Simulation of reciprocating compressors

The simulation of a reciprocating compressor is addressed considering it as a thermal and fluid-dynamic system.
This allows employing a parallel partitioned coupled approach: several components conforming the compressor-system
are identified and modeled separately. By coupling these models any compressor configuration can be simulated.

Fig. 1: The compressor is a complex physical system involving several phenomena at a time.
Fig. 2: Sketch of the conceptual abstraction of a particular reciprocating compressor.
In this way, each compressor component can be modeled in the proper level of detail. Latest efforts in this research line have been focused on the coupling of zero and one-dimensional models and CFD&HT models. Certain parts of the compressor can be solved by CFD&HT models, while other parts can be solved by models with less computational expenses.
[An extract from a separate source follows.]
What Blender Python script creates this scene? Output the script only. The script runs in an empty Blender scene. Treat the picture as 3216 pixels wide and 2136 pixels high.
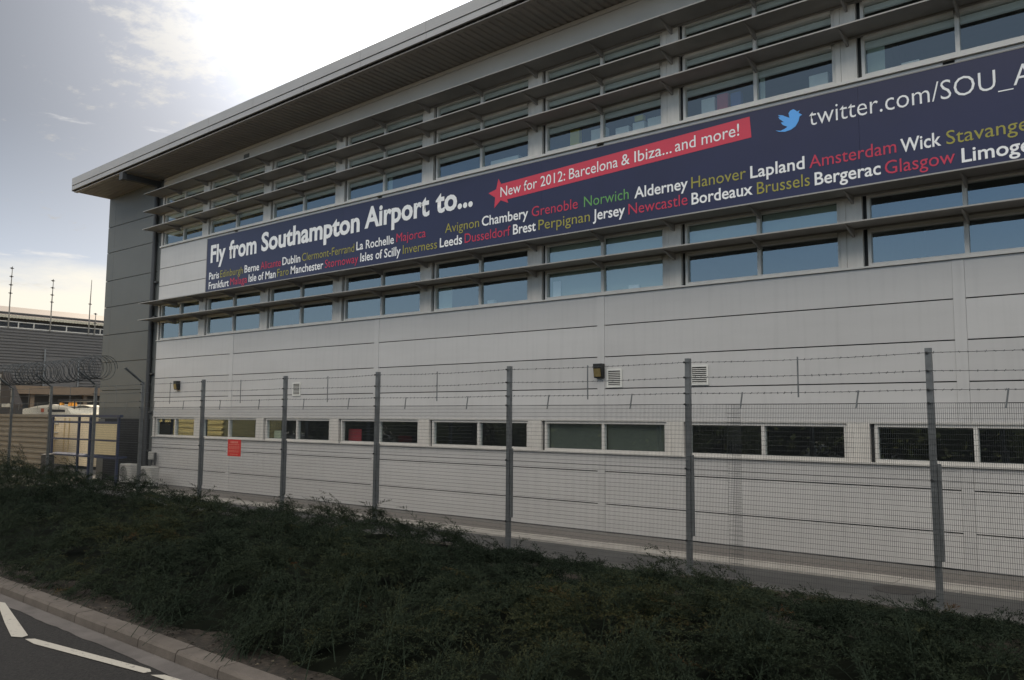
import bpy, math, random
import numpy as np
from mathutils import Vector, Matrix
random.seed(7)
rng = np.random.default_rng(7)
scene = bpy.context.scene
COL = scene.collection
rad = math.radians

# ------------------------------------------------------------------ camera, sky, sun, exposure
cam_d = bpy.data.cameras.new('camera')
cam = bpy.data.objects.new('camera', cam_d)
COL.objects.link(cam)
scene.camera = cam
cam_d.sensor_width = 36.0
cam_d.sensor_fit = 'HORIZONTAL'
cam_d.lens = 36.0 * 2576.16 / 3216.0
cam_d.clip_end = 4000
yaw, pitch, roll = rad(38.544), rad(5.397), rad(0.356)
fw = Vector((-math.sin(yaw) * math.cos(pitch), math.cos(yaw) * math.cos(pitch), math.sin(pitch)))
r0 = Vector((math.cos(yaw), math.sin(yaw), 0))
u0 = r0.cross(fw)
rv = r0 * math.cos(roll) + u0 * math.sin(roll)
uv = -r0 * math.sin(roll) + u0 * math.cos(roll)
cam.matrix_world = Matrix(((rv.x, uv.x, -fw.x, 29.332), (rv.y, uv.y, -fw.y, -15.362), (rv.z, uv.z, -fw.z, 2.511), (0, 0, 0, 1)))

SUN_AZ = rad(47.0)      # towards -X from +Y
SUN_EL = rad(29.0)
sdir = Vector((-math.sin(SUN_AZ) * math.cos(SUN_EL), math.cos(SUN_AZ) * math.cos(SUN_EL), math.sin(SUN_EL)))
sun_d = bpy.data.lights.new('sun', 'SUN')
sun_d.energy = 5.0
sun_d.angle = rad(0.6)
sun_d.color = (1.0, 0.86, 0.66)
sun = bpy.data.objects.new('sun', sun_d)
COL.objects.link(sun)
sun.rotation_euler = (-sdir).to_track_quat('-Z', 'Y').to_euler()
sun.location = (-40, 40, 40)

world = bpy.data.worlds.new('World')
scene.world = world
world.use_nodes = True
PATCHES = (((-0.824, 0.428, 0.371), 420, 0.085), ((-0.785, 0.49, 0.374), 900, 0.10), ((-0.888, 0.37, 0.272), 1500, 0.03))   # where broken clouds gather
HAZEB = 5.6
OVER, OVERB = 0.95, 11.5      # unseen overhead cloud cover, added to light the front, and its brightness
def build_world():
    nt = world.node_tree
    nt.nodes.clear()
    N, L = nt.nodes.new, nt.links.new
    out = N('ShaderNodeOutputWorld')
    bg = N('ShaderNodeBackground')
    bg.inputs['Strength'].default_value = 0.14
    sky = N('ShaderNodeTexSky')
    sky.sky_type = 'NISHITA'
    sky.sun_disc = False
    sky.sun_elevation = SUN_EL
    sky.sun_rotation = -SUN_AZ
    sky.air_density = 1.0
    sky.dust_density = 1.6
    sky.ozone_density = 1.4
    tc = N('ShaderNodeTexCoord')
    def math_(op, a, b=None, clamp=False):
        n = N('ShaderNodeMath'); n.operation = op; n.use_clamp = clamp
        for i, v in enumerate((a, b)):
            if v is None: continue
            if isinstance(v, (int, float)): n.inputs[i].default_value = v
            else: L(v, n.inputs[i])
        return n.outputs[0]
    def ramp(v, a, b, lo=0.0, hi=1.0):
        n = N('ShaderNodeMapRange'); n.interpolation_type = 'SMOOTHSTEP'
        L(v, n.inputs[0])
        for i, q in enumerate((a, b, lo, hi)): n.inputs[i + 1].default_value = q
        return n.outputs[0]
    sep = N('ShaderNodeSeparateXYZ'); L(tc.outputs['Generated'], sep.inputs[0])
    z = sep.outputs['Z']
    # cloud-layer coordinates: the direction carried up to a flat layer
    den = math_('ADD', math_('MAXIMUM', z, 0.0), 0.12)
    cx = math_('DIVIDE', sep.outputs['X'], den)
    cy = math_('DIVIDE', sep.outputs['Y'], den)
    comb = N('ShaderNodeCombineXYZ'); L(cx, comb.inputs[0]); L(cy, comb.inputs[1])
    def noise(scale, detail, rough, off, src=None):
        mp = N('ShaderNodeMapping'); mp.inputs['Location'].default_value = off
        L(src or comb.outputs[0], mp.inputs[0])
        n = N('ShaderNodeTexNoise'); n.inputs['Scale'].default_value = scale
        n.inputs['Detail'].default_value = detail; n.inputs['Roughness'].default_value = rough
        L(mp.outputs[0], n.inputs['Vector'])
        return n.outputs['Fac']
    big = noise(0.55, 3, 0.5, (3.1, 1.7, 0))
    mid = noise(1.6, 9, 0.62, (0.4, 5.2, 0))
    fine = noise(15.0, 9, 0.66, (2.2, 0.3, 0))
    dot = N('ShaderNodeVectorMath'); dot.operation = 'DOT_PRODUCT'
    L(tc.outputs['Generated'], dot.inputs[0]); dot.inputs[1].default_value = sdir
    sdot = dot.outputs['Value']
    sd = math_('MAXIMUM', sdot, 0.0)
    glow = math_('POWER', sd, 22.0)
    glow2 = math_('POWER', sd, 110.0)
    sunside = ramp(sdot, 0.05, 0.55)
    # broken cloud, thick around the sun
    cov = math_('ADD', math_('ADD', math_('MULTIPLY', mid, 0.58), math_('MULTIPLY', fine, 0.50)), math_('MULTIPLY', math_('POWER', sd, 60.0), 0.13))
    for dv, pw, am in PATCHES:
        dn = N('ShaderNodeVectorMath'); dn.operation = 'DOT_PRODUCT'; L(tc.outputs['Generated'], dn.inputs[0]); dn.inputs[1].default_value = dv
        cov = math_('ADD', cov, math_('MULTIPLY', math_('POWER', math_('MAXIMUM', dn.outputs['Value'], 0.0), pw), am))
    puffs = math_('MULTIPLY', math_('MULTIPLY', ramp(cov, 0.595, 0.72), ramp(z, 0.05, 0.20)), sunside)
    # high thin veil over the sunny half, unseen full cover added overhead to light the front
    veil = math_('MULTIPLY', math_('ADD', 0.25, math_('MULTIPLY', ramp(big, 0.40, 0.66), 0.65)), ramp(z, 0.26, 0.42))
    veil = math_('MULTIPLY', veil, sunside)
    over = math_('MULTIPLY', math_('MULTIPLY', ramp(z, 0.40, 0.54), math_('SUBTRACT', 1.0, ramp(sdot, 0.35, 0.75))), OVER)
    edge = math_('ADD', z, math_('MULTIPLY', math_('SUBTRACT', mid, 0.5), 0.07))
    bank = math_('MULTIPLY', ramp(edge, 0.168, 0.128), ramp(sdot, 0.45, 0.75))
    # long thin wisps low over the left
    smp = N('ShaderNodeMapping'); smp.inputs['Scale'].default_value = (1.0, 1.0, 7.0); smp.inputs['Rotation'].default_value = (0.06, 0.05, 0); L(tc.outputs['Generated'], smp.inputs[0])
    sno = N('ShaderNodeTexNoise'); sno.inputs['Scale'].default_value = 6.5; sno.inputs['Detail'].default_value = 7; sno.inputs['Roughness'].default_value = 0.55
    L(smp.outputs[0], sno.inputs['Vector'])
    wisp = math_('MULTIPLY', math_('MULTIPLY', ramp(sno.outputs['Fac'], 0.60, 0.70), math_('MULTIPLY', ramp(z, 0.12, 0.17), ramp(z, 0.36, 0.28))), sunside)
    def colmul(col, fac):
        n = N('ShaderNodeVectorMath'); n.operation = 'SCALE'; n.inputs[0].default_value = col; L(fac, n.inputs['Scale']); return n.outputs[0]
    def const(v):
        n = N('ShaderNodeValue'); n.outputs[0].default_value = v; return n.outputs[0]
    def mix(f, a, b):
        n = N('ShaderNodeMix'); n.data_type = 'RGBA'; L(f, n.inputs['Factor']); L(a, n.inputs['A']); L(b, n.inputs['B']); return n.outputs['Result']
    b1 = math_('ADD', 0.80, math_('ADD', math_('MULTIPLY', glow, 2.9), math_('MULTIPLY', glow2, 15.0)))
    base = mix(math_('MULTIPLY', sunside, 0.9), sky.outputs[0], colmul((0.84, 0.95, 1.15), math_('ADD', b1, math_('MULTIPLY', ramp(z, 0.32, 0.06), 2.3))))
    base = mix(math_('MULTIPLY', math_('MULTIPLY', ramp(z, 0.24, 0.36), math_('SUBTRACT', 1.0, sunside)), 0.65), base, colmul((0.94, 0.98, 1.0), const(1.9)))
    base = mix(math_('MULTIPLY', math_('MULTIPLY', ramp(z, 0.30, 0.02), math_('SUBTRACT', 1.0, sunside)), 0.8), base, colmul((0.74, 0.90, 1.08), const(HAZEB)))
    c = mix(veil, base, colmul((0.99, 0.99, 1.0), math_('MULTIPLY', b1, 1.15)))
    c = mix(over, c, colmul((1.0, 0.955, 0.89), math_('MULTIPLY', ramp(z, 0.5, 1.0, 1.35, 0.45), OVERB)))
    c = mix(puffs, c, colmul((1.0, 0.98, 0.95), math_('ADD', math_('MULTIPLY', b1, 1.1), 1.5)))
    c = mix(math_('MULTIPLY', wisp, 0.8), c, colmul((1.0, 0.97, 0.92), math_('ADD', b1, 3.6)))
    c = mix(math_('MULTIPLY', bank, 0.9), c, colmul((1.0, 0.93, 0.78), math_('ADD', 5.0, math_('MULTIPLY', glow, 5.0))))
    L(c, bg.inputs['Color'])
    L(bg.outputs[0], out.inputs[0])
build_world()

scene.view_settings.view_transform = 'Standard'
scene.view_settings.look = 'None'
scene.view_settings.gamma = 1.0
scene.view_settings.exposure = 0.56
scene.render.engine = 'CYCLES'
scene.cycles.max_bounces = 8
scene.cycles.transparent_max_bounces = 16
scene.cycles.use_denoising = True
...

This is essential to make an efficient use of the computational resources when we are studing specific parts of the fluid flow or we expetimentate with complex geometries under the influence of the compression mechanism.

Fig. 3: Pressure-volume, relative suction valve displacement, chamber pressure and crank angle evolution during one cycle of the simulation (Tevap=-10ºC).

Fig.4 : Evolution of the temperature contour map during the first steps of the simulation. Use of a Low-Mach based CFD&HT model, solving turbulence with LES model using a Variational Multiscale.


Fig. 5: Fluid flow though a valve reed. Use of a explicit fractional step CFD&HT model. LES have been performed using the wall-adapting local-eddy viscosity model (WALE).